### WHAT TO DO
Using the data below, copy every line that contains the word "picture".

### MATERIAL
☆ ☆ ☆ ☆ ☆ ☆ ☆

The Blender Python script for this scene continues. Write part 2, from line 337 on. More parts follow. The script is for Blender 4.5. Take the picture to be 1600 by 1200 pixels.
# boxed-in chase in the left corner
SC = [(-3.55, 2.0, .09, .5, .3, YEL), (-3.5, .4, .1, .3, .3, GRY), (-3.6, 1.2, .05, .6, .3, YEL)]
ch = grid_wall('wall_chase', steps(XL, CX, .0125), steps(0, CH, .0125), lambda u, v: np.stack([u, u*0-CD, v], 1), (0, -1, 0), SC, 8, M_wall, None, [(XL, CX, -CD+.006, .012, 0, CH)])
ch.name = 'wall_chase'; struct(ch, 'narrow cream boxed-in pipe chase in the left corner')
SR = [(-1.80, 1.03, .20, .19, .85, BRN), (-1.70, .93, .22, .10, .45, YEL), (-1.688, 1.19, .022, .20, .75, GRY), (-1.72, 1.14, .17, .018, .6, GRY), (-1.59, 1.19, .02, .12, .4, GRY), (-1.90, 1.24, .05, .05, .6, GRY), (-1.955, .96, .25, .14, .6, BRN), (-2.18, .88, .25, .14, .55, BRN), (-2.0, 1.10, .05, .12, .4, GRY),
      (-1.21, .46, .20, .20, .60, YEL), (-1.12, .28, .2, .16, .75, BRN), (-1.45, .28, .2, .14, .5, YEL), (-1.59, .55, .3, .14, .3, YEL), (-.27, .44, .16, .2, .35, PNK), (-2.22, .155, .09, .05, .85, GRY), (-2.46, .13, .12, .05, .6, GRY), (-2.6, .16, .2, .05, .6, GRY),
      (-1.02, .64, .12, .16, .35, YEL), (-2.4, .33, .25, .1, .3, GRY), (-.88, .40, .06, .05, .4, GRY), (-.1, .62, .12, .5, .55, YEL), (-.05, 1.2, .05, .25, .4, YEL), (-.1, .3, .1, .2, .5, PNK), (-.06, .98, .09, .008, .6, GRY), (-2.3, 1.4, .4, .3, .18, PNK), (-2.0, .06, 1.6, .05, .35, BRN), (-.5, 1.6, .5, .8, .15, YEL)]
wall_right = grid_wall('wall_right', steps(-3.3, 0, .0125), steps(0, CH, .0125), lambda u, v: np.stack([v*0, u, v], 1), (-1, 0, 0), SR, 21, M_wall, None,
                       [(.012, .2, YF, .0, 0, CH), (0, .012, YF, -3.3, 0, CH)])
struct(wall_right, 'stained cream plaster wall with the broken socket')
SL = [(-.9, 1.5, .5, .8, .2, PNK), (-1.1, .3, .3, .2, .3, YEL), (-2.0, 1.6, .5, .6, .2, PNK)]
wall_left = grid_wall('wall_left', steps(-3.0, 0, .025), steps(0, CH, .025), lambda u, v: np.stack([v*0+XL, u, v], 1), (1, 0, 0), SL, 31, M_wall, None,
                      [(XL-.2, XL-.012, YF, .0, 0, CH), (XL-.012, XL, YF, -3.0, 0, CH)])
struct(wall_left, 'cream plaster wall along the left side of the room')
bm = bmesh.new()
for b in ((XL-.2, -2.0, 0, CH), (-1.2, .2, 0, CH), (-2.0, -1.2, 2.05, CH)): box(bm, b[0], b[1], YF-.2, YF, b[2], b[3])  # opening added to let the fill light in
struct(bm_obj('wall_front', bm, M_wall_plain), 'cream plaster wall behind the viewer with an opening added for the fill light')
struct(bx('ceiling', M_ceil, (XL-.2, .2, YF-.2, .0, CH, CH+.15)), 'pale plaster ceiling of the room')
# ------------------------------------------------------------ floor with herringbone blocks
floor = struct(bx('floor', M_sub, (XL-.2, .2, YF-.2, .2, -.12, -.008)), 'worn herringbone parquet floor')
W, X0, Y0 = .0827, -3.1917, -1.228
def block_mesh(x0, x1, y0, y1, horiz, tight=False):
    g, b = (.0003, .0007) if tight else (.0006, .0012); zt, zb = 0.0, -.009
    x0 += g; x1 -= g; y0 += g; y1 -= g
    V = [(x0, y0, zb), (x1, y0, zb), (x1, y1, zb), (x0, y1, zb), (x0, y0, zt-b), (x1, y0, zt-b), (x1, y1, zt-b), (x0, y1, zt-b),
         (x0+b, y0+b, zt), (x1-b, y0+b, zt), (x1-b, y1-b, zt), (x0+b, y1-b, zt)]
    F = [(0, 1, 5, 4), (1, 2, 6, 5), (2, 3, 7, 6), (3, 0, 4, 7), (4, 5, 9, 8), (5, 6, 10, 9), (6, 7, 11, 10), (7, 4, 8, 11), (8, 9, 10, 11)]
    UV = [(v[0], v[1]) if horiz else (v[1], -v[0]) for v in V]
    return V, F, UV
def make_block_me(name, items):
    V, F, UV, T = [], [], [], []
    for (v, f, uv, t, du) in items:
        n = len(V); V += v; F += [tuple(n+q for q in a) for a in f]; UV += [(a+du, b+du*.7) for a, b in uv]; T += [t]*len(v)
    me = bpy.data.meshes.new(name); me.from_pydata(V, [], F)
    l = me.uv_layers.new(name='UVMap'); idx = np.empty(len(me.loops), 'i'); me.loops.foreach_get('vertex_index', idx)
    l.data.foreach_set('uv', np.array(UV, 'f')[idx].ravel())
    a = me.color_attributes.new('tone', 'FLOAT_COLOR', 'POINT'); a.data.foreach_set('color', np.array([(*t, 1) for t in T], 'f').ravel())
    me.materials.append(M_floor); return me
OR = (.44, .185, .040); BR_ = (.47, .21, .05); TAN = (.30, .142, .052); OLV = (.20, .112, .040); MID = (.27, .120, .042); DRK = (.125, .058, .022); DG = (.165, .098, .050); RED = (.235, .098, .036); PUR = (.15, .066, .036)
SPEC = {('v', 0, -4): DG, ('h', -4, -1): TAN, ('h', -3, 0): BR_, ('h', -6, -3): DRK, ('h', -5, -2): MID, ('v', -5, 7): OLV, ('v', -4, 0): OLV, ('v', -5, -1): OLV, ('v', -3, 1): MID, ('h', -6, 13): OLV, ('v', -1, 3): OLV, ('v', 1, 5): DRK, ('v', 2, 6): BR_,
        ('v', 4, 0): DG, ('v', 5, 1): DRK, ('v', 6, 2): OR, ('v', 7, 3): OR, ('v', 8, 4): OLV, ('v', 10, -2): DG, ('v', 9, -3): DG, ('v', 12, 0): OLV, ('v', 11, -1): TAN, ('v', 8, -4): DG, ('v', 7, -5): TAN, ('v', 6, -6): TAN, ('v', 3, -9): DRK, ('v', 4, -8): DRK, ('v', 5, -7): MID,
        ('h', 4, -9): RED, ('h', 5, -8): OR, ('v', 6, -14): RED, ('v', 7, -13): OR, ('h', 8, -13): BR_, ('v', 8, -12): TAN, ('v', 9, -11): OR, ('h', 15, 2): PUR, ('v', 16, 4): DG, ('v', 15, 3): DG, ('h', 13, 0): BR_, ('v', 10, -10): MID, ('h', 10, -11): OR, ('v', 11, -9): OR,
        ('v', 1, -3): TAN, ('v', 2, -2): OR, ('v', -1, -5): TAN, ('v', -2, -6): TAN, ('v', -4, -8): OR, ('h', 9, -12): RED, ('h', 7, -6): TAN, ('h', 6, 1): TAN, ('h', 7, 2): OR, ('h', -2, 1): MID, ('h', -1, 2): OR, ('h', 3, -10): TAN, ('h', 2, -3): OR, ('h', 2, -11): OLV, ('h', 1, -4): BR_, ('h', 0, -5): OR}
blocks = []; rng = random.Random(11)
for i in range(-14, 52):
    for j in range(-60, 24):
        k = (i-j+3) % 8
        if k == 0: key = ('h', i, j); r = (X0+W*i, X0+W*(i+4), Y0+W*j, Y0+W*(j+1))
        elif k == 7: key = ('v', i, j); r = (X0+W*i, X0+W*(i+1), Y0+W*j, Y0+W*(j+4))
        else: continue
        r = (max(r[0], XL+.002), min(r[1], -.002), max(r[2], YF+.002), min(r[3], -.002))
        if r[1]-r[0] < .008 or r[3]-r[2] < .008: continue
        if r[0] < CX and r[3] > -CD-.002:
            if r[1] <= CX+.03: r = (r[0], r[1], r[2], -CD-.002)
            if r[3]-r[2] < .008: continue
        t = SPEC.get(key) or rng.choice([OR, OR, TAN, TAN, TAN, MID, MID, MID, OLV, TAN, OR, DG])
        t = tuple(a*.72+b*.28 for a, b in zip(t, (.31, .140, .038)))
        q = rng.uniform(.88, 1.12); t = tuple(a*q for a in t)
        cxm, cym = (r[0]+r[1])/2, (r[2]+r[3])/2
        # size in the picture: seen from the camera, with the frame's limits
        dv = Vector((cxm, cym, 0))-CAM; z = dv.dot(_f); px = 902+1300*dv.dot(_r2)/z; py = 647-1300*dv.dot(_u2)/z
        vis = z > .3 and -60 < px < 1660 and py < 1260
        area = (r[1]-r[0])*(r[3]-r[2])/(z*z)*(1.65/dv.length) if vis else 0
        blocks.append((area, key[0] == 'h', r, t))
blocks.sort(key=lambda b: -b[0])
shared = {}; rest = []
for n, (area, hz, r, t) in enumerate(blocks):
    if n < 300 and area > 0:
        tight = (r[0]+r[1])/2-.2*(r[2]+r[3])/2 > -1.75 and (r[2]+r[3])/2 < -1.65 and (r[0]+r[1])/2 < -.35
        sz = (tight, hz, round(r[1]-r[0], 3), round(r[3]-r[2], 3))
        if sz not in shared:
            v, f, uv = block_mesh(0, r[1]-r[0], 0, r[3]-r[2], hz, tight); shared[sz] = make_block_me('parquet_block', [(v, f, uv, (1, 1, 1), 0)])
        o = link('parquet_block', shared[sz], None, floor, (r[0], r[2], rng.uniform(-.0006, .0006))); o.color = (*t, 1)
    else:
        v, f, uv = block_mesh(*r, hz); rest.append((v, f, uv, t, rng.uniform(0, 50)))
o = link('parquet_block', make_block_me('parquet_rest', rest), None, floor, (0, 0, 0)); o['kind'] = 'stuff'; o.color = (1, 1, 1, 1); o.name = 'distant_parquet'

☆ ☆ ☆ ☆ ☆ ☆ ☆

### EXERCISE RESPONSE
The Blender Python script for this scene continues. Write part 2, from line 337 on. More parts follow. The script is for Blender 4.5. Take the picture to be 1600 by 1200 pixels.
        # size in the picture: seen from the camera, with the frame's limits